>> BEGIN RECORDED DATA

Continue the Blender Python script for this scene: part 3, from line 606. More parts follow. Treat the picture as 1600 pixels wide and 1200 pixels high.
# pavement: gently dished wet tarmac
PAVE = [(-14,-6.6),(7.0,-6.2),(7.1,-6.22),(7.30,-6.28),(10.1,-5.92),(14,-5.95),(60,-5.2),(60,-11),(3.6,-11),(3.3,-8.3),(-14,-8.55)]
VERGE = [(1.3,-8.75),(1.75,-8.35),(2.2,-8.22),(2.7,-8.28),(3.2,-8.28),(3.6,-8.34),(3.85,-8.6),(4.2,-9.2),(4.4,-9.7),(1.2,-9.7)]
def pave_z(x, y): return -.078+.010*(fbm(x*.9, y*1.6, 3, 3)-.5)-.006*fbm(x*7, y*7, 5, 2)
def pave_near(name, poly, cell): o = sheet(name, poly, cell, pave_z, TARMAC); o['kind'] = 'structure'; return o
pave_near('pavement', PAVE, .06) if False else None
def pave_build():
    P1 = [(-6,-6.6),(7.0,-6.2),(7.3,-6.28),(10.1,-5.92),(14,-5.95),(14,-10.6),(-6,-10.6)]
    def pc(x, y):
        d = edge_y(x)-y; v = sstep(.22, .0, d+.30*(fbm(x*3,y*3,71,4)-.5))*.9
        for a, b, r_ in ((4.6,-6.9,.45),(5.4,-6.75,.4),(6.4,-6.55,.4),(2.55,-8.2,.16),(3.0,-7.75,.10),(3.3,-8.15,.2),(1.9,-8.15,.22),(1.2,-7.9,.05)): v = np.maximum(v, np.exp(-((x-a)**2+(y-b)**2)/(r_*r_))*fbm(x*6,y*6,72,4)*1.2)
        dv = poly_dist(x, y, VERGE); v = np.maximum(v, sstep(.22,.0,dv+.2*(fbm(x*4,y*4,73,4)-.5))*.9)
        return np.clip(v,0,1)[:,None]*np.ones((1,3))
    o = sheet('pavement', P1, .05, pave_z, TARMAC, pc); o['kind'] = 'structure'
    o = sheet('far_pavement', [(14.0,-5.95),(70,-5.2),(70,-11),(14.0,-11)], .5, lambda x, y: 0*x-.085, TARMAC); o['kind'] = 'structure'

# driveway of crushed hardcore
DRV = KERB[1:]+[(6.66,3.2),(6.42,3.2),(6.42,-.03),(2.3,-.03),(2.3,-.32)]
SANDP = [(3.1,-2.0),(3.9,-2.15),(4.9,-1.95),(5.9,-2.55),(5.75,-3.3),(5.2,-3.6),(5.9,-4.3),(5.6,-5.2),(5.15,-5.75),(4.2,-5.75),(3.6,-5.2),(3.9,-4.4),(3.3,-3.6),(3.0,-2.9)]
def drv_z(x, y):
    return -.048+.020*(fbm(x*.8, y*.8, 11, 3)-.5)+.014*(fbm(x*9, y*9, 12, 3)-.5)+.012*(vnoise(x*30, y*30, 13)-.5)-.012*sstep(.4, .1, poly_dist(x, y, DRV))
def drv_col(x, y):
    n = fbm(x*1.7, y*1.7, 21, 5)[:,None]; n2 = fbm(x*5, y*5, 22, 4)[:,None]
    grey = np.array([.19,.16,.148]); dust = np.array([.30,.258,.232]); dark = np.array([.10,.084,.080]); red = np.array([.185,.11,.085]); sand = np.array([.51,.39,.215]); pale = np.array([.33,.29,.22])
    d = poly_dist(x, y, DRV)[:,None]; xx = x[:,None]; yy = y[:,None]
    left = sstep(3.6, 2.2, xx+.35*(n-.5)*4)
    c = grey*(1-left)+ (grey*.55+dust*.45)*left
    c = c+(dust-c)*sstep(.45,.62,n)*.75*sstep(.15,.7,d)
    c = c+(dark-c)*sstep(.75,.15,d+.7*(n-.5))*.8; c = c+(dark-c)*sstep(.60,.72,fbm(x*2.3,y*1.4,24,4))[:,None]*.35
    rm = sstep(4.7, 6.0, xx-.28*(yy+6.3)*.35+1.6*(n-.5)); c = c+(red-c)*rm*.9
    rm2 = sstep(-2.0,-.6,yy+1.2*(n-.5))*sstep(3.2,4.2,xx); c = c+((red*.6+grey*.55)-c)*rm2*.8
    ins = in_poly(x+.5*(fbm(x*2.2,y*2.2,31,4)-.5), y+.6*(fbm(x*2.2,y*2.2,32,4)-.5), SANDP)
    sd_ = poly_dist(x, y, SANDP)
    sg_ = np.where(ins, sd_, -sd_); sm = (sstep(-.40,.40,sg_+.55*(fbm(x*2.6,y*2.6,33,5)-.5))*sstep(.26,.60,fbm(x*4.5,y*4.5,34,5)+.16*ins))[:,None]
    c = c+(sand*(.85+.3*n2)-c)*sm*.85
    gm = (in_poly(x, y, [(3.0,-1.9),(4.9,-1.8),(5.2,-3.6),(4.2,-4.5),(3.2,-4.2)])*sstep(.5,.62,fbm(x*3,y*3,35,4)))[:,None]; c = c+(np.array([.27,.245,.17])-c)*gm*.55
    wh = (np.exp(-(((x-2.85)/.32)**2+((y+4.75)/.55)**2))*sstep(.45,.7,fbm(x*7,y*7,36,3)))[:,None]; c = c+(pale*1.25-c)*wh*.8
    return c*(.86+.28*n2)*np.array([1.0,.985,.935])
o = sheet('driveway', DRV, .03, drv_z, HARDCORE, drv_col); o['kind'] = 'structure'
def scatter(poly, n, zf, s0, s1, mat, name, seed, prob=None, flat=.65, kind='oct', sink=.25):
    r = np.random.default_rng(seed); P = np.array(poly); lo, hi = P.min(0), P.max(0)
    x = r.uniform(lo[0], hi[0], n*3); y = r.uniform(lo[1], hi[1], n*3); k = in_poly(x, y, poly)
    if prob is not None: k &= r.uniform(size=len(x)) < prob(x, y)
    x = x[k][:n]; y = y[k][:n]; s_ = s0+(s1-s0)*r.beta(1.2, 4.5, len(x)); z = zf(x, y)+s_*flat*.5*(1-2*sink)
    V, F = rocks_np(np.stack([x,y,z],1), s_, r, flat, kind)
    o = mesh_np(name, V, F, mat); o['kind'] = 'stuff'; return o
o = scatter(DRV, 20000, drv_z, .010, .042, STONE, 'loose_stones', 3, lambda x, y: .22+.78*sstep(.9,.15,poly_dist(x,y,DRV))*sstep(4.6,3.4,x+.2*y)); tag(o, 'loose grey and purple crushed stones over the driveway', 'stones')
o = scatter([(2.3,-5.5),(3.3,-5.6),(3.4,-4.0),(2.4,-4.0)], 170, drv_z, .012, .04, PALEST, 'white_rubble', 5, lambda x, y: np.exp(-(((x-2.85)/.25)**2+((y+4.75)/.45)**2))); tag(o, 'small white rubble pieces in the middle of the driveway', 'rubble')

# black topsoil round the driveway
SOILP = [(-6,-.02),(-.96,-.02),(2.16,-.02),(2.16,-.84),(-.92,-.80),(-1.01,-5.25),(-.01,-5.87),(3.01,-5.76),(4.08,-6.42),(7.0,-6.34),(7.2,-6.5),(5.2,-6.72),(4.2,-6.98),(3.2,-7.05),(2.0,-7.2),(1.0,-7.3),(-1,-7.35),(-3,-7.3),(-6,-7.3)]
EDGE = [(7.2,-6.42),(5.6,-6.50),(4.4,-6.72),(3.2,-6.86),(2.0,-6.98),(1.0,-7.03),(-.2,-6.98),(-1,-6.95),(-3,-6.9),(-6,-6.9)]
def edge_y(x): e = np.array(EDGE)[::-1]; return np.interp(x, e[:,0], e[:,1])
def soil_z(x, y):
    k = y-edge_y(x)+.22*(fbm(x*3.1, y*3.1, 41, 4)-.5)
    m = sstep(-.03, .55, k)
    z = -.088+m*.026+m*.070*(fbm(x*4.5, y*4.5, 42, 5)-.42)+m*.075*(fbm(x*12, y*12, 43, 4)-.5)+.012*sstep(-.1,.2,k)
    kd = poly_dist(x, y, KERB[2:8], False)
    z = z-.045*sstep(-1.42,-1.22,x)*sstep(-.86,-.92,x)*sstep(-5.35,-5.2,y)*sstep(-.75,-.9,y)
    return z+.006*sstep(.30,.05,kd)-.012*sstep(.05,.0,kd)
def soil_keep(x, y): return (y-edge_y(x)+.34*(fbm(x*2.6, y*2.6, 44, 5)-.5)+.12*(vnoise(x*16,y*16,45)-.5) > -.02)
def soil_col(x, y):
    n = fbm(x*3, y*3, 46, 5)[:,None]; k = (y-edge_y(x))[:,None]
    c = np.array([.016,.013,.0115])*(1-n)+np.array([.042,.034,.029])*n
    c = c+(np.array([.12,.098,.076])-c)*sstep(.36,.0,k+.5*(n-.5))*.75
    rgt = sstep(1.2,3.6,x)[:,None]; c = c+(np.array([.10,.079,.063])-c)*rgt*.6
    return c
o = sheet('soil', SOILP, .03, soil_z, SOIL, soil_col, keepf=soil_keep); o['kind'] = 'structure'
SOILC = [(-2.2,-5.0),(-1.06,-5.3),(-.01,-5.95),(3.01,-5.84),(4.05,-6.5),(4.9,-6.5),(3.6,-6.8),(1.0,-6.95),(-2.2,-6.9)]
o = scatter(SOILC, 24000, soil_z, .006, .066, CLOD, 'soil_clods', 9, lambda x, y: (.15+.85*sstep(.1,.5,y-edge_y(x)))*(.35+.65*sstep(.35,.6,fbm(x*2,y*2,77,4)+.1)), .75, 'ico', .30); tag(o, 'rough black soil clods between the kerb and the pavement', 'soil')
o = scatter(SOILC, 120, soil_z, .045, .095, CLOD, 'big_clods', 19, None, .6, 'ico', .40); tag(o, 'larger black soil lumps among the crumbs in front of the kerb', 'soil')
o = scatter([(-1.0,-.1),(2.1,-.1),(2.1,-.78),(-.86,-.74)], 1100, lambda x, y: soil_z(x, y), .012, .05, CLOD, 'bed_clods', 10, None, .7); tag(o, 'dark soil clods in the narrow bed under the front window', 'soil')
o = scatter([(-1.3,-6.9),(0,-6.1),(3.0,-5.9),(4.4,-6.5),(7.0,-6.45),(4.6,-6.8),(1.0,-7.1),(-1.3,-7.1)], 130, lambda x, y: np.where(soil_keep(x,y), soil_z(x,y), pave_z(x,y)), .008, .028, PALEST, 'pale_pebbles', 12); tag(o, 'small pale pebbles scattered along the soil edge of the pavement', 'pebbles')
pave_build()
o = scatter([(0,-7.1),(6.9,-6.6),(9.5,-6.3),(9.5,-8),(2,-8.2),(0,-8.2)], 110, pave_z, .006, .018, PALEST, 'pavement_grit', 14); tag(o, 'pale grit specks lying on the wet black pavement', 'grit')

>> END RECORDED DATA

*WHAT THE TASK REQUIRES:* Write out exactly the lines running from the line containing "c = c+(dark-c)*sstep(.75,.15,d+.7*(n-.5))*.8;" to the line containing "return c*(.86+.28*n2)*np.array([1.0,.985,.935])", with both of those lines included.

*FINAL ANSWER:*
    c = c+(dark-c)*sstep(.75,.15,d+.7*(n-.5))*.8; c = c+(dark-c)*sstep(.60,.72,fbm(x*2.3,y*1.4,24,4))[:,None]*.35
    rm = sstep(4.7, 6.0, xx-.28*(yy+6.3)*.35+1.6*(n-.5)); c = c+(red-c)*rm*.9
    rm2 = sstep(-2.0,-.6,yy+1.2*(n-.5))*sstep(3.2,4.2,xx); c = c+((red*.6+grey*.55)-c)*rm2*.8
    ins = in_poly(x+.5*(fbm(x*2.2,y*2.2,31,4)-.5), y+.6*(fbm(x*2.2,y*2.2,32,4)-.5), SANDP)
    sd_ = poly_dist(x, y, SANDP)
    sg_ = np.where(ins, sd_, -sd_); sm = (sstep(-.40,.40,sg_+.55*(fbm(x*2.6,y*2.6,33,5)-.5))*sstep(.26,.60,fbm(x*4.5,y*4.5,34,5)+.16*ins))[:,None]
    c = c+(sand*(.85+.3*n2)-c)*sm*.85
    gm = (in_poly(x, y, [(3.0,-1.9),(4.9,-1.8),(5.2,-3.6),(4.2,-4.5),(3.2,-4.2)])*sstep(.5,.62,fbm(x*3,y*3,35,4)))[:,None]; c = c+(np.array([.27,.245,.17])-c)*gm*.55
    wh = (np.exp(-(((x-2.85)/.32)**2+((y+4.75)/.55)**2))*sstep(.45,.7,fbm(x*7,y*7,36,3)))[:,None]; c = c+(pale*1.25-c)*wh*.8
    return c*(.86+.28*n2)*np.array([1.0,.985,.935])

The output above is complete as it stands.